Article written by Ron Shulman
When you have a child, you are responsible for supporting him or her to the best of your ability. This does not change when you are separated or divorced (and if that happens, the child’s needs will actually come into sharp and quantifiable focus).
Needless to say, the amount you earn will directly impact the amount of child support you are able to pay. As I have written before about the obligation to make your best effort at earning, a court will impute income to a parent if necessary, in cases where it concludes that the parent is keeping him or herself deliberately under-employed in order to avoid paying child support.
But how does part-time employment factor in?
In the recent case of Bennett v. Reeves, 2014 ONCJ 145, the 45-year-old separated father had previously worked for a bank and in other customer service jobs earning up to $35,000 per year. But after he and the mother had a child together, he stayed home while the mother worked full-time. He remained unemployed even after the child started school, and during tax season had been working temporary part-time (only 4-8 hours per week) preparing tax returns. He was currently receiving social assistance.
With this employment background in mind, the father testified that he really did not earn any income at all in 2013 and very little in 2014. In the Fall of 2013, he had taken a tax-preparation course for two nights a week, and since January 2014 had been working part-time earning $11.50 an hour. He asked the court to use an income of $9,500 per year when calculating his child support obligations for the year.
The mother objected: She claimed that the father was actually earning cash that was not being reported to the Canada Revenue Agency, and pointed out that he himself had claimed to have personal expenses of $22,000 per year, which did not “add up” when compared to the low income he was claiming. She asked the court to assume that the father was earning $60,000 per year, and calculate income accordingly.
The court certainly agreed that the father was indeed deliberately unemployed in this case. It wrote:
He has failed to actively search for meaningful employment since the separation on November 14, 2012. He failed to provide the court with a job-search list. He is working nominal hours at this time and he concedes that there is little chance that his current job will continue beyond April of 2014. He has had considerable time to search for work and has not done so. When questioned, he stated that he last applied for a job in September of 2013. He acknowledges that he could find work at a minimum-wage job, but does not want to take one of these jobs as it might interfere with finding a better-paying job.
Given that he had no health issues and no educational needs that would interfere with seeking work, the father had failed to provide any justifiable excuse for being underemployed. He had a high-school education, and had upgraded his education while working at a bank. He had a securities license, and experience with money management.
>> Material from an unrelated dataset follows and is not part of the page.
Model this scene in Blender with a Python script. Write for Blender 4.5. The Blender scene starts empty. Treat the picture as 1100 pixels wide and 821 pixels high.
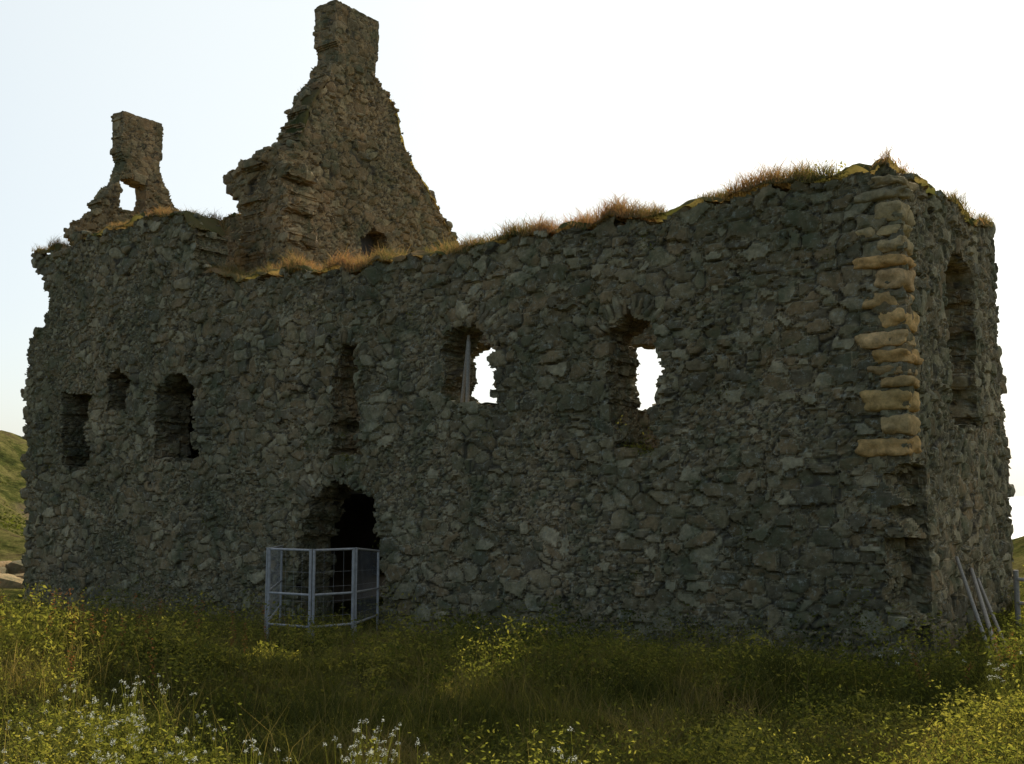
import bpy, math, numpy as np
from mathutils import Vector
rng=np.random.default_rng(7)
scene=bpy.context.scene
# ------------------------------------------------------------ numeric helpers
def h3(ix,iy,iz,s):
    x=(ix.astype(np.int64)*73856093)^(iy.astype(np.int64)*19349663)^(iz.astype(np.int64)*83492791)^(s*2654435761)
    x=x&0xffffffff
    x=((x^(x>>16))*0x45d9f3b)&0xffffffff
    x=((x^(x>>16))*0x45d9f3b)&0xffffffff
    x=x^(x>>16)
    return (x&0xffffff)/float(0x1000000)
def vnoise(P,s=0):
    i=np.floor(P).astype(np.int64);f=P-i;f=f*f*(3-2*f)
    r=0
    for a in (0,1):
        wa=f[:,0] if a else 1-f[:,0]
        for b in (0,1):
            wb=f[:,1] if b else 1-f[:,1]
            for c in (0,1):
                wc=f[:,2] if c else 1-f[:,2]
                r=r+wa*wb*wc*h3(i[:,0]+a,i[:,1]+b,i[:,2]+c,s)
    return r
def fbm(P,s=0,o=3):
    r=0;a=.5;t=0
    for k in range(o):
        r=r+a*vnoise(P*(2**k)+k*17.3,s+k);t+=a;a*=.5
    return r/t
CELL=np.array([.36,.36,.235])
def vor(P,seed=3,sc=1.):
    W=np.stack([vnoise(P*1.6,51),vnoise(P*1.6,52),vnoise(P*1.6,53)],1)-.5
    CC=CELL*sc
    Q=(P+W*np.array([.34,.34,.22]))/CC
    ip=np.floor(Q).astype(np.int64)
    F1=np.full(len(P),9.);F2=np.full(len(P),9.);rid=np.zeros(len(P));r2=np.zeros(len(P));cen=np.zeros_like(P)
    for a in (-1,0,1):
        for b in (-1,0,1):
            for c in (-1,0,1):
                n=ip+np.array([a,b,c])
                n0,n1,n2=n[:,0],n[:,1],n[:,2]
                ctr=np.stack([n0+.5+(h3(n0,n1,n2,seed)-.5)*.9,n1+.5+(h3(n0,n1,n2,seed+1)-.5)*.9,n2+.5+(h3(n0,n1,n2,seed+2)-.5)*.9],1)
                w=.68+.75*h3(n0,n1,n2,seed+3)
                d=(np.abs(Q-ctr)**3.2).sum(1)**(1/3.2)*w
                m=d<F1
                F2=np.where(m,F1,np.minimum(F2,d));F1=np.where(m,d,F1)
                rr=h3(n0,n1,n2,seed+4);rid=np.where(m,rr,rid);r2=np.where(m,h3(n0,n1,n2,seed+5),r2)
                cen[m]=ctr[m]
    return F1,F2,rid,r2,cen*CC
def inpoly(x,z,poly):
    r=np.zeros(x.shape,bool);n=len(poly)
    for i in range(n):
        x0,y0=poly[i];x1,y1=poly[(i+1)%n]
        if y0==y1: continue
        c=((y0>z)!=(y1>z))&(x<(x1-x0)*(z-y0)/(y1-y0)+x0)
        r^=c
    return r
def sstep(a,b,x):
    t=np.clip((x-a)/(b-a),0,1);return t*t*(3-2*t)
def mesh_from(name,V,Fq,mat,parent=None,attrs=None,smooth=False,k=4):
    me=bpy.data.meshes.new(name)
    V=np.asarray(V,np.float32);Fq=np.asarray(Fq,np.int32)
    me.vertices.add(len(V));me.vertices.foreach_set('co',V.ravel())
    me.loops.add(Fq.size);me.loops.foreach_set('vertex_index',Fq.ravel())
    me.polygons.add(len(Fq))
    me.polygons.foreach_set('loop_start',np.arange(0,Fq.size,k,dtype=np.int32))
    try: me.polygons.foreach_set('loop_total',np.full(len(Fq),k,np.int32))
    except Exception: pass
    me.update(calc_edges=True)
    me.polygons.foreach_set('use_smooth',np.full(len(Fq),smooth))
    if attrs:
        for n,a in attrs.items():
            at=me.attributes.new(n,'FLOAT','POINT');at.data.foreach_set('value',np.asarray(a,np.float32))
    me.materials.append(mat)
    ob=bpy.data.objects.new(name,me);scene.collection.objects.link(ob)
    if parent: ob.parent=parent
    return ob
# ------------------------------------------------------------ materials
def newmat(n):
    m=bpy.data.materials.new(n);m.use_nodes=True;nt=m.node_tree
    for x in list(nt.nodes): nt.nodes.remove(x)
    return m,nt,nt.nodes,nt.links
def ramp(N,cols,interp='LINEAR'):
    r=N.new('ShaderNodeValToRGB');cr=r.color_ramp;cr.interpolation=interp
    while len(cr.elements)<len(cols): cr.elements.new(.5)
    for e,(p,c) in zip(cr.elements,cols): e.position=p;e.color=(*c,1)
    return r
def noise(N,L,vec,scale,detail=4,rough=.6):
    n=N.new('ShaderNodeTexNoise');n.inputs['Scale'].default_value=scale;n.inputs['Detail'].default_value=detail;n.inputs['Roughness'].default_value=rough
    L.new(vec,n.inputs['Vector']);return n
def mix(N,L,f,a,b,bt='MIX'):
    m=N.new('ShaderNodeMix');m.data_type='RGBA';m.blend_type=bt
    for s,v in ((m.inputs[0],f),(m.inputs[6],a),(m.inputs[7],b)):
        if isinstance(v,(int,float)): s.default_value=v
        elif isinstance(v,tuple): s.default_value=(*v,1)
        else: L.new(v,s)
    return m.outputs[2]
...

With all this in mind, the court looked at numerous factors – including his employment history, age, education, skills, health, available employment opportunities, and accustomed standard of living – and assessed the income the father could have earned if he had worked to full capacity. He was, as the court found, articulate, intelligent, and an “attractive employee” for customer service or sales work, and could be earning at least $28,000 per year working full-time.